### [TO BE DONE]
Only the lines from the one with "Model this scene" through the one with "COL = scene.collection" are to be restated, word for word, with both of them included.

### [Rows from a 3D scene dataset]
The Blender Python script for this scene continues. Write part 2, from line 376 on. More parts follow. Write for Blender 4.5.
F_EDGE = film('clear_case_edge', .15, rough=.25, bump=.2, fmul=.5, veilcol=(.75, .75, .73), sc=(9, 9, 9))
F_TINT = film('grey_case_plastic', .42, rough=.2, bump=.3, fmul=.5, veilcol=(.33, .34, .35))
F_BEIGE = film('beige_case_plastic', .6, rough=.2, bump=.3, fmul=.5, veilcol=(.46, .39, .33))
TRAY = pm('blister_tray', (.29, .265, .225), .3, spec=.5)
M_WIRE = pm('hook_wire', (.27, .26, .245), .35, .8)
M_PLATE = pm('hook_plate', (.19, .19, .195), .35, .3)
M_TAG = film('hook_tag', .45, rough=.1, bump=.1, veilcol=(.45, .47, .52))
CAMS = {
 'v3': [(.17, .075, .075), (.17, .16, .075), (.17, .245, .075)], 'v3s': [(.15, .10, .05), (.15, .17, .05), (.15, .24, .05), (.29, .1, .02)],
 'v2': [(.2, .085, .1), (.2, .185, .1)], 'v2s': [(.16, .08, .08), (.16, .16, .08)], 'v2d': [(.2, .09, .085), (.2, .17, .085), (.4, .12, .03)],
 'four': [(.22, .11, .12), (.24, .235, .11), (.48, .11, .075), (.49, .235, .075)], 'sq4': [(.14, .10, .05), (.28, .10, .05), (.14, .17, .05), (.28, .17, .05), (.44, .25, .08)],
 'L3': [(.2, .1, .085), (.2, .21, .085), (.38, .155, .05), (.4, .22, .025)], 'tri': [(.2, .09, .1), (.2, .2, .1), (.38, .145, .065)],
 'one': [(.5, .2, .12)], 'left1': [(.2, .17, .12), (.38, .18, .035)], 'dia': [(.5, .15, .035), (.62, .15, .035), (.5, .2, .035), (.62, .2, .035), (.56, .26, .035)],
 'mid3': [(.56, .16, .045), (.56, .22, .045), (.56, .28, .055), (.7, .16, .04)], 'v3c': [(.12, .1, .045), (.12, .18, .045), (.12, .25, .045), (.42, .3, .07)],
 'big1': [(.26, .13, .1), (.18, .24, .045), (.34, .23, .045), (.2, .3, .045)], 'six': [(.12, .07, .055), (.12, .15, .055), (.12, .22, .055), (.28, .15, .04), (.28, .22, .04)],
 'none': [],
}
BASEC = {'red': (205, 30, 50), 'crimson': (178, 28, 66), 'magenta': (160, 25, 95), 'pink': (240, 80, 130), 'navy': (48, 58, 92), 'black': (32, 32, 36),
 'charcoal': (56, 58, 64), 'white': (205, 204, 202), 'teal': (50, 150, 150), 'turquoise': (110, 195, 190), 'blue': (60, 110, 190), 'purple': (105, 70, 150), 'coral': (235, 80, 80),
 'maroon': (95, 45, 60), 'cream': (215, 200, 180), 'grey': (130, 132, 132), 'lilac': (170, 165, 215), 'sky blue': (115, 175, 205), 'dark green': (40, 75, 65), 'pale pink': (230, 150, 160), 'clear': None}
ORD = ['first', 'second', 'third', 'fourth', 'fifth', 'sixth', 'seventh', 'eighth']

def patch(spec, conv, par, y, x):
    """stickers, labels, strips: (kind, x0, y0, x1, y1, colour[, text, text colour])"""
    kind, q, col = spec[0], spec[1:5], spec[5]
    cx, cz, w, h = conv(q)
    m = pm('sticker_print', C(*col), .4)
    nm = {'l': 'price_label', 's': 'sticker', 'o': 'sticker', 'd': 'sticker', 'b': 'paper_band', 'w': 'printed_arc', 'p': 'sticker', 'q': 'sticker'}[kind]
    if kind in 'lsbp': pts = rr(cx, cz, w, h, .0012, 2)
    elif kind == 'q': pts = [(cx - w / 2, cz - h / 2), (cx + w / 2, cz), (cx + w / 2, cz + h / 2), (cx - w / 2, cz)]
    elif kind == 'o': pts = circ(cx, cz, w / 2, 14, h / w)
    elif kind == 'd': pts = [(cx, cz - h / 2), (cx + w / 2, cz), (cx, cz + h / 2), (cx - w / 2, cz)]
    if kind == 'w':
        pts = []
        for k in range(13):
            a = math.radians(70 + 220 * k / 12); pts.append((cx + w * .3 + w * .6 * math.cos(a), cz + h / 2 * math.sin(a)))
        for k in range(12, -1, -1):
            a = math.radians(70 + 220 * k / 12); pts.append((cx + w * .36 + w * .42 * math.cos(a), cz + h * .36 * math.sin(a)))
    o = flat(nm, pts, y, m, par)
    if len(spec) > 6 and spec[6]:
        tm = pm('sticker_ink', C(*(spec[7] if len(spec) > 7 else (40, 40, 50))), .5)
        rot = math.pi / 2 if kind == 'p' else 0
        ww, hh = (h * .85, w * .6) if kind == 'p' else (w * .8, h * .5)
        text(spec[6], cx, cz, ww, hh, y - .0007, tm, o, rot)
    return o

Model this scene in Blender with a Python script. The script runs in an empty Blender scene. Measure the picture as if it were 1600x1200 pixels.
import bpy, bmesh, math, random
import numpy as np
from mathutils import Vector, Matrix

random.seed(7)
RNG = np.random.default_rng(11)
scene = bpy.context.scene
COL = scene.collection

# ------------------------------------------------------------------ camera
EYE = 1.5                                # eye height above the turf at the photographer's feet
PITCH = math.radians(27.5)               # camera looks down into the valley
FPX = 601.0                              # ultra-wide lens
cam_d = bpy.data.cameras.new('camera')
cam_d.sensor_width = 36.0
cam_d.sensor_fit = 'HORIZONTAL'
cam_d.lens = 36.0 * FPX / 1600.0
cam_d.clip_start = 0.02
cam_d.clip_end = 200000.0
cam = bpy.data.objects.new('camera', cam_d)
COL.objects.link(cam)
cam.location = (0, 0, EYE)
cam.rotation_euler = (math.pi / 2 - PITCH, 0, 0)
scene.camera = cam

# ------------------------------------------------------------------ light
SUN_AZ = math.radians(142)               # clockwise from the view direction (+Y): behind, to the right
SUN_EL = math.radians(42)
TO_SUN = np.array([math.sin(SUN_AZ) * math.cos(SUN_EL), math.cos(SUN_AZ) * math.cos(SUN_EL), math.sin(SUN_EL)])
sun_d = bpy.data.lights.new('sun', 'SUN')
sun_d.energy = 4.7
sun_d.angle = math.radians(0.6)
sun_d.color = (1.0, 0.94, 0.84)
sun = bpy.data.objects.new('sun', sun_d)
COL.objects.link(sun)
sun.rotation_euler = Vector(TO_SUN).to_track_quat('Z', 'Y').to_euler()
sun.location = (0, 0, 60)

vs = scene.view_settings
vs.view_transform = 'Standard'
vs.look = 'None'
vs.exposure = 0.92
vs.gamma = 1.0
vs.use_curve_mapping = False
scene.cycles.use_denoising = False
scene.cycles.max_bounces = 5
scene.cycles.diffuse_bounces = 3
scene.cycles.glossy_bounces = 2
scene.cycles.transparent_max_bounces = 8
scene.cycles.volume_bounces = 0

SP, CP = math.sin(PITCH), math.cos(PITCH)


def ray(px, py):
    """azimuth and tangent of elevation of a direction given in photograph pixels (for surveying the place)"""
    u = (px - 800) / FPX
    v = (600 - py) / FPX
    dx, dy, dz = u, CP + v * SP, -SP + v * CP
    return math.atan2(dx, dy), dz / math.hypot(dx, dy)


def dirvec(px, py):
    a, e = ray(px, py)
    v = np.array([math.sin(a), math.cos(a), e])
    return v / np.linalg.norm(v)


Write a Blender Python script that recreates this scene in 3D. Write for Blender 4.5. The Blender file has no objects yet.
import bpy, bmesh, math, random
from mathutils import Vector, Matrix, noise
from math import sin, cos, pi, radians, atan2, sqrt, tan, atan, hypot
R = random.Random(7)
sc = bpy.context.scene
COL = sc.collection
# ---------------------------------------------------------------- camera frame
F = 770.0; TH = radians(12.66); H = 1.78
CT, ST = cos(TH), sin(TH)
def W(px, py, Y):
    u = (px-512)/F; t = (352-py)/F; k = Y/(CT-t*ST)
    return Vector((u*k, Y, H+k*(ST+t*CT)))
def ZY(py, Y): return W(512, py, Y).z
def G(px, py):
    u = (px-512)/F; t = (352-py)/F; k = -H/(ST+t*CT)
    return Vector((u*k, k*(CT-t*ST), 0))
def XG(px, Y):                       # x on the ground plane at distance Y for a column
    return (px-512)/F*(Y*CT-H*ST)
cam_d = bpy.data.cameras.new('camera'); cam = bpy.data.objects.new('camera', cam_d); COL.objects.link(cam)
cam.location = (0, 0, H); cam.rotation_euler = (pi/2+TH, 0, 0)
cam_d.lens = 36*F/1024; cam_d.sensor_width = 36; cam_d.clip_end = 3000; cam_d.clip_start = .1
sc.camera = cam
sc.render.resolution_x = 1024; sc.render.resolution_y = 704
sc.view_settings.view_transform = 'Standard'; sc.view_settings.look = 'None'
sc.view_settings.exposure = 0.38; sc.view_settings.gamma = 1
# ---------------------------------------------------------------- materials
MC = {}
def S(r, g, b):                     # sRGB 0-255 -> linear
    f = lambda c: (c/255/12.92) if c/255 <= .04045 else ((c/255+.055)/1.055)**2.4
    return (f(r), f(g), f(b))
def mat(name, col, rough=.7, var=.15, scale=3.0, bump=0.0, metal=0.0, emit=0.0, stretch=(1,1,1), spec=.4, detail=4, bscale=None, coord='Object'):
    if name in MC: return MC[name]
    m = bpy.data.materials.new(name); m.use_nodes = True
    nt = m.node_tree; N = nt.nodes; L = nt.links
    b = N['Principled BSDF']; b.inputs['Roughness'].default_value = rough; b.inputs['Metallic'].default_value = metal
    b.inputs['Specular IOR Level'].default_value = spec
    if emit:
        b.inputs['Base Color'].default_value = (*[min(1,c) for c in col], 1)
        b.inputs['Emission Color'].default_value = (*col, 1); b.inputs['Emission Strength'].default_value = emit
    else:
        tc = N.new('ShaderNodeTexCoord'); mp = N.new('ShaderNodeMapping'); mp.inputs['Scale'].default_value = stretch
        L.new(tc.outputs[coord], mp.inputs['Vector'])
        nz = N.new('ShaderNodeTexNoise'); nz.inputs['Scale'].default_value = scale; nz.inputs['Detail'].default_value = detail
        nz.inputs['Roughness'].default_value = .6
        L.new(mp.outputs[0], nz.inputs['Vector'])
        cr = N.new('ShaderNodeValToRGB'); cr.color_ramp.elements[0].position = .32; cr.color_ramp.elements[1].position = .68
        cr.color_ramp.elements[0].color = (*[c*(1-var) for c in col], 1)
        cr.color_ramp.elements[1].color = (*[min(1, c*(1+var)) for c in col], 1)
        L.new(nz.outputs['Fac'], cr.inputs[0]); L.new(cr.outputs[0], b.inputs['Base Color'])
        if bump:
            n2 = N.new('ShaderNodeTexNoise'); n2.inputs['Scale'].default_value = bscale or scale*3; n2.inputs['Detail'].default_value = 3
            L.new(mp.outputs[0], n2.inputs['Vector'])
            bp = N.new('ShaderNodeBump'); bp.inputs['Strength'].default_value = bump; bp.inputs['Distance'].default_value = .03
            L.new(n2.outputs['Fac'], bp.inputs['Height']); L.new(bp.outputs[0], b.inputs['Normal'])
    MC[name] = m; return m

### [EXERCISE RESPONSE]
Model this scene in Blender with a Python script. The script runs in an empty Blender scene. Measure the picture as if it were 1600x1200 pixels.
import bpy, bmesh, math, random
import numpy as np
from mathutils import Vector, Matrix

random.seed(7)
RNG = np.random.default_rng(11)
scene = bpy.context.scene
COL = scene.collection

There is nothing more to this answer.